(Rows from a 3D scene dataset)
----
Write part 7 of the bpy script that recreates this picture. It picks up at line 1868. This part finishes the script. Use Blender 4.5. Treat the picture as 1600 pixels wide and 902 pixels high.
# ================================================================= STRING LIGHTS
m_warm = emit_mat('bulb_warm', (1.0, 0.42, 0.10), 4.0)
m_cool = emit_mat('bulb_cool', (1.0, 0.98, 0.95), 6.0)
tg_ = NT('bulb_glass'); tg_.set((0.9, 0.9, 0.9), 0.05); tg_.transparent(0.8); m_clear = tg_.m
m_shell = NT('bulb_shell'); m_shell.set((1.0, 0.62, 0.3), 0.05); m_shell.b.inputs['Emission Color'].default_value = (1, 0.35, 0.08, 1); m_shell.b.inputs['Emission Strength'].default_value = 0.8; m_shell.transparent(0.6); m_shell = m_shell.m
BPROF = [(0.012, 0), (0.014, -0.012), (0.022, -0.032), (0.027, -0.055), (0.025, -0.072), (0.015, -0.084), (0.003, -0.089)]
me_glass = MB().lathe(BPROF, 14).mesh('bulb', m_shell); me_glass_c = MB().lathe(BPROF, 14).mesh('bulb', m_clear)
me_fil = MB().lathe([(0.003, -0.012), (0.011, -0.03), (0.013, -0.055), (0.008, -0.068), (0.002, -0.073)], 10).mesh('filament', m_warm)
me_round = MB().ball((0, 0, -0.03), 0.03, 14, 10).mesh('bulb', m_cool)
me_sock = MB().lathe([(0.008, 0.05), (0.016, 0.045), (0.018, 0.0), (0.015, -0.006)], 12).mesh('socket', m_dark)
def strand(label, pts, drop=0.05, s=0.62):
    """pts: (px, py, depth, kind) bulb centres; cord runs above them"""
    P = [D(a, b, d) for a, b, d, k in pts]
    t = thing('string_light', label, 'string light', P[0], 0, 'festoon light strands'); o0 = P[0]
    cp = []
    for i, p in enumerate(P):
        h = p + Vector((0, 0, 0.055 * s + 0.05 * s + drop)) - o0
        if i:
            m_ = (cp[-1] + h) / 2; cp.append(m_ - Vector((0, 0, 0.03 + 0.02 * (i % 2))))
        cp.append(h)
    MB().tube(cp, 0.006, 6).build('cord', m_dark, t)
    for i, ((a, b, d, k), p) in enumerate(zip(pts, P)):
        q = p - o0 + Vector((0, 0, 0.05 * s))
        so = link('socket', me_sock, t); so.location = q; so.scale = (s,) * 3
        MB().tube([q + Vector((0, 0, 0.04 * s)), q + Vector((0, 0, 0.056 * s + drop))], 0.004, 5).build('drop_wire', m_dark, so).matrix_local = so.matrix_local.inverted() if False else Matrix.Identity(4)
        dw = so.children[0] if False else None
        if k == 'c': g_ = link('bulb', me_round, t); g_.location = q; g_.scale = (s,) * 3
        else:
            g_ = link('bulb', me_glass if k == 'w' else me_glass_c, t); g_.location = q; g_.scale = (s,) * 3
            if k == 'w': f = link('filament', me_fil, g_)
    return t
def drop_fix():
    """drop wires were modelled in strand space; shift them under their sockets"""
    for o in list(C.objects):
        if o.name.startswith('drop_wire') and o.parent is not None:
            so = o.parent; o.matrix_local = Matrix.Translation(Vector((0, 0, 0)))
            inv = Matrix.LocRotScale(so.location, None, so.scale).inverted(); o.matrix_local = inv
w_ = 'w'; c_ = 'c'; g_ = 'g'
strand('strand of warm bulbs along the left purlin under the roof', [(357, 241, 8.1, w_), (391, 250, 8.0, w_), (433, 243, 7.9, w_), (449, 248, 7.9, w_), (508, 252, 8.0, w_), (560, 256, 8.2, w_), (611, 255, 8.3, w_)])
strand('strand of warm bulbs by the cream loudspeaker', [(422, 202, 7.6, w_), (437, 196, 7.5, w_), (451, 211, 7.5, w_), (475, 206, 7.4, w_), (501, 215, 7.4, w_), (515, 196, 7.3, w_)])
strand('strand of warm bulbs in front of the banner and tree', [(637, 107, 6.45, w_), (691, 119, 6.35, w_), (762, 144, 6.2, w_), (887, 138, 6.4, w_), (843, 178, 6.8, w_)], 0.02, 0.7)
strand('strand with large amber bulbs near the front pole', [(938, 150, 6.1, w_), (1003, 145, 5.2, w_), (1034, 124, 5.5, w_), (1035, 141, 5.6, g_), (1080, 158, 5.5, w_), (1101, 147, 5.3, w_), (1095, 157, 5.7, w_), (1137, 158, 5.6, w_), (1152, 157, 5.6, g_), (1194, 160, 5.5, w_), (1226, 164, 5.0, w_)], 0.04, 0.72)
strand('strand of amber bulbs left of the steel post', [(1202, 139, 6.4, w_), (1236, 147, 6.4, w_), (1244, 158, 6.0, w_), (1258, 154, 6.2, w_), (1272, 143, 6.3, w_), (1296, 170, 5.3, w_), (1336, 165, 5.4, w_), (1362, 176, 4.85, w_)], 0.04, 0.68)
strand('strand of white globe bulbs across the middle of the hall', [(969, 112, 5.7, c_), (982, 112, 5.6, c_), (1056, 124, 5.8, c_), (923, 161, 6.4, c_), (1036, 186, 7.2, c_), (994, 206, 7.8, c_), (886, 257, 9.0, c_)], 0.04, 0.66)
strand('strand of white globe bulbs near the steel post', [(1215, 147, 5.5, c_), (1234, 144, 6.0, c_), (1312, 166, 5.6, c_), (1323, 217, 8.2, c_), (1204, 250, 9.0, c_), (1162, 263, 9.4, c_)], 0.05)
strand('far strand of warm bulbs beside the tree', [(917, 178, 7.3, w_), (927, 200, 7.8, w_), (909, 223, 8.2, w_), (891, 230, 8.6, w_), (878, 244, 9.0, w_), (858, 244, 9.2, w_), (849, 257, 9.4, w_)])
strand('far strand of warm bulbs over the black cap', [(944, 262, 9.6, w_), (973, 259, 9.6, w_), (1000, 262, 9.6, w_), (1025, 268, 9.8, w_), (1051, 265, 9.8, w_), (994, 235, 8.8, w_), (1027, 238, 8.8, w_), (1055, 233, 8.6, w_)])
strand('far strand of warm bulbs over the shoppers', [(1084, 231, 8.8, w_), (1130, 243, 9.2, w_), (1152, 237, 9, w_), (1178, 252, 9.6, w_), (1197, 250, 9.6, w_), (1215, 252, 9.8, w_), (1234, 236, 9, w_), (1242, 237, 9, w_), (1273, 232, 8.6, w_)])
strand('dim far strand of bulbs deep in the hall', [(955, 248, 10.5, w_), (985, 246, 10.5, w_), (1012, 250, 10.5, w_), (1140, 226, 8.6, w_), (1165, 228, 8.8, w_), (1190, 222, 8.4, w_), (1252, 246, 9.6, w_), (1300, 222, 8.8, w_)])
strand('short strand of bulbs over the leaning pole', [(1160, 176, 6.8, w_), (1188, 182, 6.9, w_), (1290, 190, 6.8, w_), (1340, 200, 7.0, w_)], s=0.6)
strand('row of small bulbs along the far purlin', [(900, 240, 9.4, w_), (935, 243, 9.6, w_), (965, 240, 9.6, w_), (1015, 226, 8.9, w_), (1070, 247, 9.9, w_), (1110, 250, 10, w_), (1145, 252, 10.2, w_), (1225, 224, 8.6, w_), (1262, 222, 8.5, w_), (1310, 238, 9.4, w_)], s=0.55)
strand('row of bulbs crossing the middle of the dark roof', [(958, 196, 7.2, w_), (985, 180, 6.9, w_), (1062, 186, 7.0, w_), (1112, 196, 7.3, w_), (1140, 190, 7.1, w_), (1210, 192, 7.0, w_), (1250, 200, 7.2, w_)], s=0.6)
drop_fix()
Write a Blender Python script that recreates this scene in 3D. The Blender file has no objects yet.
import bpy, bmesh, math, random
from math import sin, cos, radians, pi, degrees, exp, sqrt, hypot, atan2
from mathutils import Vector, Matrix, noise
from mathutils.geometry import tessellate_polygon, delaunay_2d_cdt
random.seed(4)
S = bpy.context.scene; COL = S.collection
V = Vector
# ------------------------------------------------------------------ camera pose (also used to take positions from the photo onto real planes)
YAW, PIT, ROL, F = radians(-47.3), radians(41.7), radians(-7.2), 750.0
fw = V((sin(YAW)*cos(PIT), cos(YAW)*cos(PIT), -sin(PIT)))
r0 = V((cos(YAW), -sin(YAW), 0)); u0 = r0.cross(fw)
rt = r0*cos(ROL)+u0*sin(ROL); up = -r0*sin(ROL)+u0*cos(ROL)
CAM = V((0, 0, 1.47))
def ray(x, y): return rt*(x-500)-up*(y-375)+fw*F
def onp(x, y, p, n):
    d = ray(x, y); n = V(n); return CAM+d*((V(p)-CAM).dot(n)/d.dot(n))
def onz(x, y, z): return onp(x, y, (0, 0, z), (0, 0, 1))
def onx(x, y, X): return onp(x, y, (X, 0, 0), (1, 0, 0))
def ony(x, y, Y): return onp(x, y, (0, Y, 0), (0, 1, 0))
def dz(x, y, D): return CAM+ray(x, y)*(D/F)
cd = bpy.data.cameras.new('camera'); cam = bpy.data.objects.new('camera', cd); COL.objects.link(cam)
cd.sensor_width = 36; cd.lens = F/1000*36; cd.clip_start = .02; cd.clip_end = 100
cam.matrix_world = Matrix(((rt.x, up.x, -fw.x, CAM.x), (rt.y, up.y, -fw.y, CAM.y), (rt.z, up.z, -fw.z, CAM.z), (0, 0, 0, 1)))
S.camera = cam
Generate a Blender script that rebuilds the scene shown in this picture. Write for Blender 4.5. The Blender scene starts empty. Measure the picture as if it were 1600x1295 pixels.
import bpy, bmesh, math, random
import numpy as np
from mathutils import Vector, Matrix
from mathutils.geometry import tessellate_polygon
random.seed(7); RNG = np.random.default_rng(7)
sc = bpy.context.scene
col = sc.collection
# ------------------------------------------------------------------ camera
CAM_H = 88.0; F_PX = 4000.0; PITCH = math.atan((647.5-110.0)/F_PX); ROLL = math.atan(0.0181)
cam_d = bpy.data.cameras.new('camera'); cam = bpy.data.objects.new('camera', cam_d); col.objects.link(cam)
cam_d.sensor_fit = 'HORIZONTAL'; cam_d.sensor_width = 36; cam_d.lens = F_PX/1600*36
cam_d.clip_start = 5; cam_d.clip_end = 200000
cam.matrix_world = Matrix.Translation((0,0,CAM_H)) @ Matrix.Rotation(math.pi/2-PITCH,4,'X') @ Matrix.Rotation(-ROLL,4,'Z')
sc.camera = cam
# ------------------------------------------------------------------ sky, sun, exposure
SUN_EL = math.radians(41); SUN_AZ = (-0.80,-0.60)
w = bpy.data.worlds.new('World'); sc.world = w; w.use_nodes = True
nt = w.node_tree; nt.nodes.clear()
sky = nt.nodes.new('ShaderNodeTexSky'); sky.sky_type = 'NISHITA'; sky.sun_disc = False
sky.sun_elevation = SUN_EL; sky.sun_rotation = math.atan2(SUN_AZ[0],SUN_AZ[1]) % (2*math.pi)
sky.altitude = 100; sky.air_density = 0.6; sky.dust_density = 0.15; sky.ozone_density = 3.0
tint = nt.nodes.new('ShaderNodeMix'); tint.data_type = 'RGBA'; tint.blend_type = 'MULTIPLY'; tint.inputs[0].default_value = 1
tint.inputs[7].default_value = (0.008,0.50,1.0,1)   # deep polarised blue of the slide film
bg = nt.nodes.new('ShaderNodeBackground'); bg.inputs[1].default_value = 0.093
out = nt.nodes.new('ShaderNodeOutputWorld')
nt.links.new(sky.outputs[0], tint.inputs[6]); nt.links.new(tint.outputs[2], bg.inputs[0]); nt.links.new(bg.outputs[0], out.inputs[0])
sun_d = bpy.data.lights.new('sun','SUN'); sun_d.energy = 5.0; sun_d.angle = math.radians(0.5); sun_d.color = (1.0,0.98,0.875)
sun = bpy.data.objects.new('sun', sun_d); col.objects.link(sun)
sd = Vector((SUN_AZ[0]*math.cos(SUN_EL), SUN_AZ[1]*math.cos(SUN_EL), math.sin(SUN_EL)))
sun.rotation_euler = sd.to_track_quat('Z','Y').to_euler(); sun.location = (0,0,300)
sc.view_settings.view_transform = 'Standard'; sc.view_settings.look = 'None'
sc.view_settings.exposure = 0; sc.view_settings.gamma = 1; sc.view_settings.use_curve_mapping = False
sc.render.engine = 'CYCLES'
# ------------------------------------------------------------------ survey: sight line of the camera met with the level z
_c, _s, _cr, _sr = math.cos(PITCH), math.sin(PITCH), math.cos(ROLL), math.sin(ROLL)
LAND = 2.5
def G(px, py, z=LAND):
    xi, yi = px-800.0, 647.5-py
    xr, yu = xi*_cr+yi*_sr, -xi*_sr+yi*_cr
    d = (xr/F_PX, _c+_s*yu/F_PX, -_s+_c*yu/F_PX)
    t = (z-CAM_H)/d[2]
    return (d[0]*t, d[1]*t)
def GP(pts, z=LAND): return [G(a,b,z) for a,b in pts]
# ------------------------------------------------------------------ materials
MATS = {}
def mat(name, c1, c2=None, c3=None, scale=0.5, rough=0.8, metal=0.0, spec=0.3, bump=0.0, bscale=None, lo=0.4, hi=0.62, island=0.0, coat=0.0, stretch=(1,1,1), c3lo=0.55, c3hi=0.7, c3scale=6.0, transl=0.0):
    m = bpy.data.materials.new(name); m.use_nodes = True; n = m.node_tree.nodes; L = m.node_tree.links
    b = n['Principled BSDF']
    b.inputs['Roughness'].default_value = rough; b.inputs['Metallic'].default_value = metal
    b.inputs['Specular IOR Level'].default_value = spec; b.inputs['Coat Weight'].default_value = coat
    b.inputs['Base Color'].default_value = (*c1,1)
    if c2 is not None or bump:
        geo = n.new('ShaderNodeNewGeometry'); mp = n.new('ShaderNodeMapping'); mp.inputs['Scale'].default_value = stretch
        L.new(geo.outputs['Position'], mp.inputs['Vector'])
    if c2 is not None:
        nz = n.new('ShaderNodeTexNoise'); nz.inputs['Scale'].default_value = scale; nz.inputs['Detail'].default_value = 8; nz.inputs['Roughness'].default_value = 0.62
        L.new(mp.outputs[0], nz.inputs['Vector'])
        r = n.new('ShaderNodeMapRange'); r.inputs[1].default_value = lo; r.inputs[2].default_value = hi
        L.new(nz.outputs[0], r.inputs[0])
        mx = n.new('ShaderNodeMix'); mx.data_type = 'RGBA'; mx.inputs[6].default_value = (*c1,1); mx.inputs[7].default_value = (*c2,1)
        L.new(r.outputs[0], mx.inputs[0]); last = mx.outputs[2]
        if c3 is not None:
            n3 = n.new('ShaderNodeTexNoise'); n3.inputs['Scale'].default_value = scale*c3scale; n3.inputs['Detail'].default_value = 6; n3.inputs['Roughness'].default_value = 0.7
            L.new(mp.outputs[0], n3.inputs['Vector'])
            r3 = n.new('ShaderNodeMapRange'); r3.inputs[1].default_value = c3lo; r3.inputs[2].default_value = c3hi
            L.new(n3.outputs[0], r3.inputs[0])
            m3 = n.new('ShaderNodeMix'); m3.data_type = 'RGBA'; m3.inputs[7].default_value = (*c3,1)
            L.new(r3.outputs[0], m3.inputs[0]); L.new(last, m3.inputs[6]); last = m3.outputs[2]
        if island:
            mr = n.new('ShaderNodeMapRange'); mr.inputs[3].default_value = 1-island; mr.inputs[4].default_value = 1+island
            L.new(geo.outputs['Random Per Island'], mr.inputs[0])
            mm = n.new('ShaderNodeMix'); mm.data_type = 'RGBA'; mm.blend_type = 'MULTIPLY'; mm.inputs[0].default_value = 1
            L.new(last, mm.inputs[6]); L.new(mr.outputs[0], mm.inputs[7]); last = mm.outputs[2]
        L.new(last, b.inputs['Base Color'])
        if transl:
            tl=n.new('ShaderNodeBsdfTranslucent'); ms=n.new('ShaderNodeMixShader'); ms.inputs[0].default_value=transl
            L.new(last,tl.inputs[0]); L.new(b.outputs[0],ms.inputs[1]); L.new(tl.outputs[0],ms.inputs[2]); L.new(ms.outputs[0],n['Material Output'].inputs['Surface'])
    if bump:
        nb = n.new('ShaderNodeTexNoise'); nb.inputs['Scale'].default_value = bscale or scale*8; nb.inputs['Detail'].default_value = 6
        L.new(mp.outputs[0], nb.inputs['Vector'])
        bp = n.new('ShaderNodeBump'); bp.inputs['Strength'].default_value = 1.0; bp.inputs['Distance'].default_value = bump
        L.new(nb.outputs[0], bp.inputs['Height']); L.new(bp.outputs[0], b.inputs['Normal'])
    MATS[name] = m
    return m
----
### Problem to solve
Identify each line in the entries with the word "recreates" and copy it.

### Output
Write part 7 of the bpy script that recreates this picture. It picks up at line 1868. This part finishes the script. Use Blender 4.5. Treat the picture as 1600 pixels wide and 902 pixels high.
Write a Blender Python script that recreates this scene in 3D. The Blender file has no objects yet.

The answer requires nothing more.